Olivier has a long career of working in the realm of public art. In 2022, the artist unveiled a major permanent commission entitled Approach at the Newark Liberty International Airport. In 2018, a permanent commission at the University of Kentucky entitled Witness re-contextualized a fraught historical artwork on the university’s campus. The previous year, Olivier completed a large-scale commissioned work, The Battle is Joined, for Monument Lab and Mural Arts in historic Vernon Park, Philadelphia. In 2015, she created a site-specific work in New York City’s Central Park for the Creative Time exhibition Drifting in Daylight, as well as a permanent sculpture for Long Island City’s Hunter Point South Park entitled Tetherball Monument, sponsored by NYC’s Percent for Art program. An artist engaged with creating new models for public art and monuments, Olivier is currently completing two permanent memorials in Philadelphia: at Bethel Burying Ground, a nineteenth-century African American cemetery; and at Stenton House, in commemoration of a heroic eighteenth-century former slave named Dinah.
Karyn Olivier’s work can be found in the permanent collections of Museum of Fine Arts, Houston and The Studio Museum of Harlem.

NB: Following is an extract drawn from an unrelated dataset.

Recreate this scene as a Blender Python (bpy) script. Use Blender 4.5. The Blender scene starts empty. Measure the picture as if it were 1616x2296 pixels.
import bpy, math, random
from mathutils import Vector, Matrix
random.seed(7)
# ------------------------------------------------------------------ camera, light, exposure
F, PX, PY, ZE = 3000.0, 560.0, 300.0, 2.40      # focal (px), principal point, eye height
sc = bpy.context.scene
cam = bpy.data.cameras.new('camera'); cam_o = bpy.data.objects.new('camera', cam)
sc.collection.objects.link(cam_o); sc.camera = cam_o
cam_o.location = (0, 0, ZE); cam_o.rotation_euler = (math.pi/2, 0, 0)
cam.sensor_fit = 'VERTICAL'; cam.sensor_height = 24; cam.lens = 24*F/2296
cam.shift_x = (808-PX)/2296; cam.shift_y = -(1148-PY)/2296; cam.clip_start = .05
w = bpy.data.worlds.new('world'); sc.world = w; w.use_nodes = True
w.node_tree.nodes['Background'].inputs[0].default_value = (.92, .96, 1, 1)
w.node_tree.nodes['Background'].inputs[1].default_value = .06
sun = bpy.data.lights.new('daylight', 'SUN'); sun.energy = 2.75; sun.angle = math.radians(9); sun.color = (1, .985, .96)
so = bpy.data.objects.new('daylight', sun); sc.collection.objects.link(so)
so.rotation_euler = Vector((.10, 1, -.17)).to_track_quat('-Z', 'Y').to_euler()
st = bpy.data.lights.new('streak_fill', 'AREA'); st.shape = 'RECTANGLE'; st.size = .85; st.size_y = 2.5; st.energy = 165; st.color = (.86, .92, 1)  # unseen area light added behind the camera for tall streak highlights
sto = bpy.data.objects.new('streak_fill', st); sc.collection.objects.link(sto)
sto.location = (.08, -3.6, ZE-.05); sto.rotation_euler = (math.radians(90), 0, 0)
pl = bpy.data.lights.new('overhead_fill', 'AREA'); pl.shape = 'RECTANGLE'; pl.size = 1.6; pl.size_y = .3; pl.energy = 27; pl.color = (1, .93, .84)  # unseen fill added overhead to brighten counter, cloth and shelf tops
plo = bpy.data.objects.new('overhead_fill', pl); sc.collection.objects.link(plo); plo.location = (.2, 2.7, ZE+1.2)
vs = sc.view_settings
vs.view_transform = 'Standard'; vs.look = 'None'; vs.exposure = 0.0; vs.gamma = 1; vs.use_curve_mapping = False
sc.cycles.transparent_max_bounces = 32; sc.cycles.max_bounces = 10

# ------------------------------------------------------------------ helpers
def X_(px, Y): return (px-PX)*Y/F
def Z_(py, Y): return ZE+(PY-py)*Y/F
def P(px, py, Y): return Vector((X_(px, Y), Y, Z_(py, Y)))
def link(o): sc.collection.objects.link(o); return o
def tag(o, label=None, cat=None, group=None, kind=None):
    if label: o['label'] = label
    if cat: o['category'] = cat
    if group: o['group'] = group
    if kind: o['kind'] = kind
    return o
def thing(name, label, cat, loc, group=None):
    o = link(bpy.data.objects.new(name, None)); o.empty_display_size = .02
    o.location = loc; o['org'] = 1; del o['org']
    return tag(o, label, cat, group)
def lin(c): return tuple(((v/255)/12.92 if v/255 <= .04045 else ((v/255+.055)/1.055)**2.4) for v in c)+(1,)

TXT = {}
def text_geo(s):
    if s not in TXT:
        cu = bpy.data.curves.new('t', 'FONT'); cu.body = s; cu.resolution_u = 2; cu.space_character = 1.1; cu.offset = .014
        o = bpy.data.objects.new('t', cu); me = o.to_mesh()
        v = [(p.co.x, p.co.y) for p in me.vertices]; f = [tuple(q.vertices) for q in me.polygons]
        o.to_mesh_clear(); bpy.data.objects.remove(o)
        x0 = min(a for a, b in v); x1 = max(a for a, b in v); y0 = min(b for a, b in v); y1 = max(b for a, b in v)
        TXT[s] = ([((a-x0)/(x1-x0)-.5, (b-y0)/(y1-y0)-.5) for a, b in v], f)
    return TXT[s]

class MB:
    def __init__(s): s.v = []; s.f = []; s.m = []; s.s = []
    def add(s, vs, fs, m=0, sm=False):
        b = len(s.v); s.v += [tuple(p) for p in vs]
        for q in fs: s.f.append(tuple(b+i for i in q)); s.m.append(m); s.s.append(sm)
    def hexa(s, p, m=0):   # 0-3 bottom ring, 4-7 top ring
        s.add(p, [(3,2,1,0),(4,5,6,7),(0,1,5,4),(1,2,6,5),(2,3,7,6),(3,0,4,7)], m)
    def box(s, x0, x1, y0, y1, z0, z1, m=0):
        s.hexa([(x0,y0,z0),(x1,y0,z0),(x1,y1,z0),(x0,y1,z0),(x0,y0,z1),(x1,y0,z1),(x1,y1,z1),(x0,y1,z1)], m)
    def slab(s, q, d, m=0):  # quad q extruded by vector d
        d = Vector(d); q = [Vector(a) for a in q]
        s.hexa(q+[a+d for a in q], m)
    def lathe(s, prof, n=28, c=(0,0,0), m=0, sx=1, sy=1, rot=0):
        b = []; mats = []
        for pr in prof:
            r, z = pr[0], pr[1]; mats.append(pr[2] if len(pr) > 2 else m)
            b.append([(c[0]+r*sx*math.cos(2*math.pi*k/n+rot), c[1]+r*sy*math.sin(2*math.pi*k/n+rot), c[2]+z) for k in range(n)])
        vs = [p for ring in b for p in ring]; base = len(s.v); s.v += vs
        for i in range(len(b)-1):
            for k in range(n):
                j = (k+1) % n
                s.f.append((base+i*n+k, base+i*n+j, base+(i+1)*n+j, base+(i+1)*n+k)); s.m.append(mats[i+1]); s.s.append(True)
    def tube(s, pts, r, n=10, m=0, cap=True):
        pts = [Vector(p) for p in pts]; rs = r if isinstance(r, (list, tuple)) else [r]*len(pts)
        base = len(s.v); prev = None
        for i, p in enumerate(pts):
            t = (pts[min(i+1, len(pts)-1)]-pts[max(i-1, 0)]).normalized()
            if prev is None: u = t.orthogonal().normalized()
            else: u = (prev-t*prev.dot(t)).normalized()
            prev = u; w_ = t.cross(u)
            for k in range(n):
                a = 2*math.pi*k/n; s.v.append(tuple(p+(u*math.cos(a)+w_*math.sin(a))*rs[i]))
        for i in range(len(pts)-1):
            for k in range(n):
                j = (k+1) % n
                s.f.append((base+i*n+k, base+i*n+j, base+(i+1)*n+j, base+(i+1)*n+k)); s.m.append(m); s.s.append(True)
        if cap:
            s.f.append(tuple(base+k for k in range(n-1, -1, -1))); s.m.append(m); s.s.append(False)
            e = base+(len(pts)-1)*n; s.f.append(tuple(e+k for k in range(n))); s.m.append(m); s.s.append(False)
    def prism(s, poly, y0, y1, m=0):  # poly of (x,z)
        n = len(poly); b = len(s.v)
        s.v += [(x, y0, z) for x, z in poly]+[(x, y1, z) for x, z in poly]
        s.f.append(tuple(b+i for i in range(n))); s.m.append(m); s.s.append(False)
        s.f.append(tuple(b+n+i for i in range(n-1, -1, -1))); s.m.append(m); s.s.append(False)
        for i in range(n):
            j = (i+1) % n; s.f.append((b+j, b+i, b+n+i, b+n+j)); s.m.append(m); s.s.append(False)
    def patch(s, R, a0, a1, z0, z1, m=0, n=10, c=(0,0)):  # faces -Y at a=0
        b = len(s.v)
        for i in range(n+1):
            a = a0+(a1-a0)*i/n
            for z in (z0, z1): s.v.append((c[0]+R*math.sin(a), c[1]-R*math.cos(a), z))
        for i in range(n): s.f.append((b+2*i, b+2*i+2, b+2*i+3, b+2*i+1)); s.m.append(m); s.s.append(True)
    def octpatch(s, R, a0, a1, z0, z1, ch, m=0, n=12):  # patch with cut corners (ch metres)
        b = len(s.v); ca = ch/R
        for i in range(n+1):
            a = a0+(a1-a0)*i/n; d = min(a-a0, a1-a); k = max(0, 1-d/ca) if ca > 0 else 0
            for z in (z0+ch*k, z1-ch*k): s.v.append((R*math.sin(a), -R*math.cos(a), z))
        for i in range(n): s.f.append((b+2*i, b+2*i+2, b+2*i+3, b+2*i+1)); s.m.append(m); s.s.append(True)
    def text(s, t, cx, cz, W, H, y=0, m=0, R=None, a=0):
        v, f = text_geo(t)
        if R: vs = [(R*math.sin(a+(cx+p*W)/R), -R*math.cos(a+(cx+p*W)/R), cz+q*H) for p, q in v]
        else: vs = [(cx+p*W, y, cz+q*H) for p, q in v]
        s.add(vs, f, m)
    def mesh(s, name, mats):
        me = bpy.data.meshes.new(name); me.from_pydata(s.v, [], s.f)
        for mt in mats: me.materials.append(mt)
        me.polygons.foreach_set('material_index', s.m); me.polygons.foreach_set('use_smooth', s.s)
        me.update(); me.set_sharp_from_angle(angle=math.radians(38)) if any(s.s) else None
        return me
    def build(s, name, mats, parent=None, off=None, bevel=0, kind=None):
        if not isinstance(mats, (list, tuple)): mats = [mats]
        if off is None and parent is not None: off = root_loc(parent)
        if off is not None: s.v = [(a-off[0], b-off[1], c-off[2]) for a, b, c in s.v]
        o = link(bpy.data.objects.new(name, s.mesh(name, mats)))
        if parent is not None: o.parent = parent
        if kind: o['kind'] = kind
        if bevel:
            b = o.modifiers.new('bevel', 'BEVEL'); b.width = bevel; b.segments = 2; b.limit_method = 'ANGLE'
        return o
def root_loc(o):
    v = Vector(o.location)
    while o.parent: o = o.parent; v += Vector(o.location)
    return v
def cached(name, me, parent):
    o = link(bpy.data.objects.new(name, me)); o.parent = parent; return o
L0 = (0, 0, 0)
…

*RAIR is a non-profit arts organization uniquely situated within a construction and demolition recycling center in Northeast Philadelphia. It offers artists studio space, support and access to more than 550 tons of materials per day. RAIR’s mission is to challenge the perception of waste culture by providing a unique platform for artists at the intersection of art and industry. RAIR’s fellowship was made possible by funding from the Andy Warhol foundation for the fine arts, the Virginia A. Groot foundation and a grant from the Edna W. Andrade Fund.